Ghostbusters wasn’t afraid to get revolting
The first Ghostbusters is a gross movie. As in, whatever conversations modern studios and filmmakers have about not wanting to put anything too disturbing into a four-quadrant film for fear of alienating that lucrative kid demographic, the movie makes it feel like the Ghostbusters team did the opposite. The film’s many defenders often neglect to mention how actively it works to push away any easy affections. From the genuinely disgusting sight of ghost feedings to the actively yucky body-horror stuff, the film is the ’80s equivalent of “no squares allowed,” trying to freak out parents and those who would turn up their nose at a film that stops inches from straight-up potty humor.
Take Slimer, a spectral apparition originally described by Dan Ackroyd’s Ray Stantz as a “disgusting blob.” Even by the time of the 1989 sequel, the ghost had been softened into a cuddlier figure, mostly there for a throwaway gag. (By the time of the cartoons, he was practically a puppy dog.) But in the original, Ray’s description is apt: We’re introduced to him wolfing down hotel entrees, tongue dripping saliva, as much food falling off his sides as into his gaping maw. It’s not a pretty sight, and as the team pursues him, his snorts and guttural shrieks maintain a “yuck” vibe.
This is a character meant to be intentionally puerile, the sentient equivalent of a fart joke. And it’s a symbolic representation of the stupid-smart tone walked by the film. You can practically hear the sound of kids developing an almost Pavlovian response: Here was proudly crass juvenilia that seemed tailor-made for them, not for the adults in the room. Yet it was layered into a film whose dialogue still seemed pitched to grown-ups. (“Let’s show this prehistoric bitch how we do things downtown.”) That’s a potent cocktail for the too-young-to-drive contingent.
Even ectoplasm, the sticky substance that serves as an after-effect of supernatural activity, is more viscous and disgusting in the original. By the time of Ghostbusters II, it was pinkish goo that makes toasters dance in a fun way; but here, it just serves to ramp up the “ick” factor. When Egon (Harold Ramis) asks Venkman (Murray) to grab a sample, he observes, “Somebody blows their nose and you wanna keep it?” It’s not a cute bit of energy to power the Statue Of Liberty; it’s a nasty bit of gunk that Venkman freaks out about when the slightest bit gets on his hand, frantically wiping it off onto every available surface.
Ghostbusters got serious about the gruesome, too
But the repellant elements weren’t just of the silly-gross variety. The film’s body-horror moments are equally nasty, and in a more grim manner. The transformations of Dana Barrett (Sigourney Weaver) and Louis Tully (Rick Moranis) into hellhounds isn’t played for laughs; it looks torturous. And when they’re transformed back at the end, borne out of the crumbling bodies of the beasts, the demonic flesh is literally broken open to reveal the fragile human bodies inside. It’s not quite The Fly, but it’s not just Stay-Puft Marshmallow remains, either.

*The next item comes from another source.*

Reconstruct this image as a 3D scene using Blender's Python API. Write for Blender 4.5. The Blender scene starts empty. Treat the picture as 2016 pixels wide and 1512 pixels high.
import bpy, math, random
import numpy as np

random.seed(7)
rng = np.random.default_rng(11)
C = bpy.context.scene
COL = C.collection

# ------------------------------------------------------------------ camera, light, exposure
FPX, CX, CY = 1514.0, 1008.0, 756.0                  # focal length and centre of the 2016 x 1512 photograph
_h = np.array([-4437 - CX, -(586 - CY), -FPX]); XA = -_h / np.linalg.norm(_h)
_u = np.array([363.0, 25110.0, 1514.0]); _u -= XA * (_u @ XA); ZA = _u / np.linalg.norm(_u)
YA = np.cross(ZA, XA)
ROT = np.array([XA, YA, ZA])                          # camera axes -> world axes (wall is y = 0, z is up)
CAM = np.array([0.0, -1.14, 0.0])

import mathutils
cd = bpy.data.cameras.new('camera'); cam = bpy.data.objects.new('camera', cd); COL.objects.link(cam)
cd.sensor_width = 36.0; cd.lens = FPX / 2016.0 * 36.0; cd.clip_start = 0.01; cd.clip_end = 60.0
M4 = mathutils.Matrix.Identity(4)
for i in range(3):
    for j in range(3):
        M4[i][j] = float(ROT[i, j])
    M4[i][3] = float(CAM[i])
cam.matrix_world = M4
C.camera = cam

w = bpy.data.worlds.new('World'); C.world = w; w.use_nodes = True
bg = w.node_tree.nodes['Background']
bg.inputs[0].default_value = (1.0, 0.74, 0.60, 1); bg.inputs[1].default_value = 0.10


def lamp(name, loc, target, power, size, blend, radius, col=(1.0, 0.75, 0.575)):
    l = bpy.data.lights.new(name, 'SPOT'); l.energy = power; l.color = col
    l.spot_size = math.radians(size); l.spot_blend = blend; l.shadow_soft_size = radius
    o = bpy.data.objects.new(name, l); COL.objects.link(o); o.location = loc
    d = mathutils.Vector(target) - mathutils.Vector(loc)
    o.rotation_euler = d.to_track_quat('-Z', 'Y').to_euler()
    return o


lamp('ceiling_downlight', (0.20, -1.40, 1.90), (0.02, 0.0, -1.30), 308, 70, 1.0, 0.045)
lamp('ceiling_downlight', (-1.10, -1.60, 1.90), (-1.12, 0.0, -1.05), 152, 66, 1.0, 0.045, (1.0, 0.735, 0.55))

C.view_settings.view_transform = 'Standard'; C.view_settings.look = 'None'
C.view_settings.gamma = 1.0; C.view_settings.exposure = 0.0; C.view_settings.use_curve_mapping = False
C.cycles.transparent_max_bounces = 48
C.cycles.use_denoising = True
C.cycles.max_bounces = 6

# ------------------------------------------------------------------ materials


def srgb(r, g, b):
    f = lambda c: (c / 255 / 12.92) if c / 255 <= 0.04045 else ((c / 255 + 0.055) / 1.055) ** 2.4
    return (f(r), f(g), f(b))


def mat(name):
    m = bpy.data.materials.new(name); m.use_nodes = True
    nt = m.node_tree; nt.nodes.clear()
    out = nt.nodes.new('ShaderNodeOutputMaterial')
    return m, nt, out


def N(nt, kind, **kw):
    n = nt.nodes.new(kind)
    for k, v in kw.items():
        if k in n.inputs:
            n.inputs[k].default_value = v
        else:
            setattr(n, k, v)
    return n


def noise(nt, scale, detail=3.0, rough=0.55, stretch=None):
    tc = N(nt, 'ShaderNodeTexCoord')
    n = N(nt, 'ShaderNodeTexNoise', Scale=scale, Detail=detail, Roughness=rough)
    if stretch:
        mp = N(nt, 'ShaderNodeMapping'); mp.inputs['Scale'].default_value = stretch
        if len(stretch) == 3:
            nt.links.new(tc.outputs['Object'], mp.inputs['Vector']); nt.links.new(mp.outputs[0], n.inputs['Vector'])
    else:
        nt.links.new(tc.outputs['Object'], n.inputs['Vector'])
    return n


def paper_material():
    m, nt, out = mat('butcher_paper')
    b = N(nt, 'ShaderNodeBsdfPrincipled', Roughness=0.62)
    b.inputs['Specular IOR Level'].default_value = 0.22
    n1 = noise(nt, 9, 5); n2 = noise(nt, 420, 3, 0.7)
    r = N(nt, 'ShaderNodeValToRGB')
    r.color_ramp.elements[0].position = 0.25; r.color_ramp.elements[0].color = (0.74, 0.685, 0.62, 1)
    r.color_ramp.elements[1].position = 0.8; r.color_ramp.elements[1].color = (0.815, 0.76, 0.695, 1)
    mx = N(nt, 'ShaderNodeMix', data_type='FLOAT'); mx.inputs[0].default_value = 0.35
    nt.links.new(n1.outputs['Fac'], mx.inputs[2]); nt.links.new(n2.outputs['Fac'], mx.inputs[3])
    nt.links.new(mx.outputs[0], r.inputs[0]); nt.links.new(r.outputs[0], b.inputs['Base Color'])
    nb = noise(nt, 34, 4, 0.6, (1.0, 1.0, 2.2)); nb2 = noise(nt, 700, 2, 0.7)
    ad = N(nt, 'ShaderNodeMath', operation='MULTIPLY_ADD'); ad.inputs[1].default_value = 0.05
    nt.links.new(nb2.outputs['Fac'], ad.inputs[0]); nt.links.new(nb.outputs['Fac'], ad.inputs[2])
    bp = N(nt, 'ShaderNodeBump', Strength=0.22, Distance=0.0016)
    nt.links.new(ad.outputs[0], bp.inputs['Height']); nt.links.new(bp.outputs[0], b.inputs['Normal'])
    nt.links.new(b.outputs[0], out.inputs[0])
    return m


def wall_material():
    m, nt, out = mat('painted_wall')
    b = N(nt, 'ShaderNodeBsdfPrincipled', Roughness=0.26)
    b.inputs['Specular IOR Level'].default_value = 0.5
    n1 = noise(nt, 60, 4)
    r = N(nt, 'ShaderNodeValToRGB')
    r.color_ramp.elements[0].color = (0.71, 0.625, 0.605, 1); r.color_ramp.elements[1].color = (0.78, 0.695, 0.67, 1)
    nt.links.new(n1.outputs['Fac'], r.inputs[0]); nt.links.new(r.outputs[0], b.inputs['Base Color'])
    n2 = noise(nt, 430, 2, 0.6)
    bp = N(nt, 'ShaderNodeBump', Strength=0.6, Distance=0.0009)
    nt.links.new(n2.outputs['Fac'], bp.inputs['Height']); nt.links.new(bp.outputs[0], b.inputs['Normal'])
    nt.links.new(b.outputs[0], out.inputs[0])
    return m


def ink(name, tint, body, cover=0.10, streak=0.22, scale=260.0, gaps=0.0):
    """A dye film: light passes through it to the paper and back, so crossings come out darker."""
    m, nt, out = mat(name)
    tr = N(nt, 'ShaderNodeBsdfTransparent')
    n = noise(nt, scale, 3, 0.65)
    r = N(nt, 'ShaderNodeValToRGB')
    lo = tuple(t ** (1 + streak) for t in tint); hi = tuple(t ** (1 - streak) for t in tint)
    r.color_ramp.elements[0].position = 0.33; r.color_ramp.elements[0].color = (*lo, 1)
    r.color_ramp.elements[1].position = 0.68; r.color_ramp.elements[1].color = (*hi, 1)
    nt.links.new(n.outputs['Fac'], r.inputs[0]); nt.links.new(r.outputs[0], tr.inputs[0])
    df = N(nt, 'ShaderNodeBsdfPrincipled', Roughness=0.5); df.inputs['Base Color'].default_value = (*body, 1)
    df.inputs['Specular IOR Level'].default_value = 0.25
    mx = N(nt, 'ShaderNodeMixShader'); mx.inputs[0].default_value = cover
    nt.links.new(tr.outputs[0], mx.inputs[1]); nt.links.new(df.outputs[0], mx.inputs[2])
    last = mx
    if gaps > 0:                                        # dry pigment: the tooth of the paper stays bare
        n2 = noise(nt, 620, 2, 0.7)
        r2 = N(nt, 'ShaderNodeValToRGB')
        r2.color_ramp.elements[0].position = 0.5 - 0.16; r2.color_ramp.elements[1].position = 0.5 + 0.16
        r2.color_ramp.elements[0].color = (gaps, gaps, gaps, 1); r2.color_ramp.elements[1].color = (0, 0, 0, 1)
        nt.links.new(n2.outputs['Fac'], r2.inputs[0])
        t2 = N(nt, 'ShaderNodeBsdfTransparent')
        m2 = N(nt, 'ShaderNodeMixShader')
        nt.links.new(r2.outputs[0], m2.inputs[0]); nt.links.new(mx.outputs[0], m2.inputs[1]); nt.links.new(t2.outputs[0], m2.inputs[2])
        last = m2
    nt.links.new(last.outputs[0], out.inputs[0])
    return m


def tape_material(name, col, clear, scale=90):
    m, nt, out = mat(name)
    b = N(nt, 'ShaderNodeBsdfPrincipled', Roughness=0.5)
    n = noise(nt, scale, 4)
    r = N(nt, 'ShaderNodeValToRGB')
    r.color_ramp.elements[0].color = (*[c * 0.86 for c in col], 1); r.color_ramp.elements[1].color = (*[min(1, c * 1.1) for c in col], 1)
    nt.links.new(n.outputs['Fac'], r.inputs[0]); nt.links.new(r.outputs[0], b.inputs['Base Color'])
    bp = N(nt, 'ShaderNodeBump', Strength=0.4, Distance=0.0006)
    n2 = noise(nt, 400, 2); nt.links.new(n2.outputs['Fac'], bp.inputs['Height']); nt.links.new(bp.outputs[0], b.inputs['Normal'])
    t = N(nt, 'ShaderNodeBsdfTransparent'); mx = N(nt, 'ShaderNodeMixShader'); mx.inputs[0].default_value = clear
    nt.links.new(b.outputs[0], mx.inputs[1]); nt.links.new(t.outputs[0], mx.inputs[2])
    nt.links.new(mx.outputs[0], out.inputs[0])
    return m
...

The movie also not only doesn’t shy away from, but rather leans into some of its more unsettling elements. Chief among these are the film’s sequences of straight-up horror. When Dana is sitting peaceably at home, only for a pair of monstrous arms to rip free from her chair and pin her down, it’s a jump scare as effective as any moment from The Conjuring.
The same goes for the very first ghost the guys meet, near the beginning of the film. Having convinced a skeptical Venkman to accompany them on a ghost hunt at the New York Public Library, the trio stumble into what initially appears to be a mild-mannered old lady of a ghost, reading a book and politely shushing them when Venkman attempts to strike up a conversation. But when Ray pushes it, she transforms into a monstrosity—like Large Marge without the cartoonish Claymation aspect. It’s honestly the stuff of nightmares, so when it pivots hard into a goofball shot of the guys fleeing the building, it’s like the film nudging you in the ribs: See? Awful and awfully silly can go together, and it’s cool.
The moments of overt grossness and horror-movie nastiness are rarely noted, if at all, when people pen encomiums to its loose comic brilliance. Yet those button-pushing elements of the film—the very ones that might’ve seemed childish or unpleasant to an older audience—are essential to understanding why young people connected with it so powerfully. We love it not despite those elements, but because of them; the fusion of adolescent yuks and gross-out gratuitousness operates as a sort of skeleton key to Ghostbusters’ anarchic charms.
Every person on the film’s creative team had fused juvenile mindsets with grown-up laughs before—most notably in Animal House, Stripes, and more—but those were pitched directly at a college-age crowd, comedies that involved sex and drugs and hard-R ratings. This was something both more puerile and more provocative, and that combination was catnip for a young generation who hadn’t seen its like before (or much after, truth be told).
It’s a rich bit of irony that the same generation who fiercely loved the movie’s antiauthoritarian silliness—who made it part of their cultural identity—eventually let it curdle into nostalgia in occasionally awful ways. But you don’t blame a quartet of ghost-hunting goofballs for their fanbase’s sins, any more than you blame an animated scientist and his grandson for the dipshit theatrics of their worst viewers. No, Ghostbusters endures, and maintains its steadfast armada of true believers, because it argued that juvenile nonsense can be just as adult-seeming as any serious drama—and that kids can be in on the joke, in a way that pushes the actual adults to the sidelines. Here are grown men playing to the kids; that’s fucking cool. And sometimes, gross.